Critical properties of the frustrated Ising model on a honeycomb lattice: A Monte Carlo study

TL;DR

This study uses Monte Carlo simulations to explore the critical and dynamical properties of the frustrated $J_1-J_2$ Ising model on a honeycomb lattice, revealing phase transition behaviors and challenges in analyzing highly frustrated regimes.

Contribution

It provides the first detailed Monte Carlo analysis of the phase boundary and critical behavior of the $J_1-J_2$ Ising model on a honeycomb lattice, especially in the highly frustrated regime.

Findings

Phase transition remains second-order for R ≥ -0.2.

Transition follows the standard Ising universality class.

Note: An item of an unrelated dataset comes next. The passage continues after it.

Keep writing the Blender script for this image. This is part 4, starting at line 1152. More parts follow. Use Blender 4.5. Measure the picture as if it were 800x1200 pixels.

Highly frustrated regime exhibits slow dynamics and metastable states.

Abstract

Critical and in the highly frustrated regime also dynamical properties of the $J_1-J_2$ Ising model with competing nearest-neighbor $J_1$ and second-nearest-neighbor $J_2$ interactions on a honeycomb lattice are investigated by standard Monte Carlo and parallel tempering simulations. The phase boundary is determined as a function of the coupling ratio for the phase transition between the paramagnetic and ferromagnetic states within $R \equiv J_2/|J_1| \in [-1/4,0]$. It is confirmed that at least for $R \geq -0.2$ the transition remains second-order and complies with the standard Ising universality class. In the highly frustrated regime of $R < -0.2$ and low temperatures the system tends to freeze to metastable domain states, separated by large energy barriers, which show extremely sluggish dynamics. The resulting huge equilibration and autocorrelation times hinder the analysis of critical properties and thus the character of the transition in this region remains to be determined.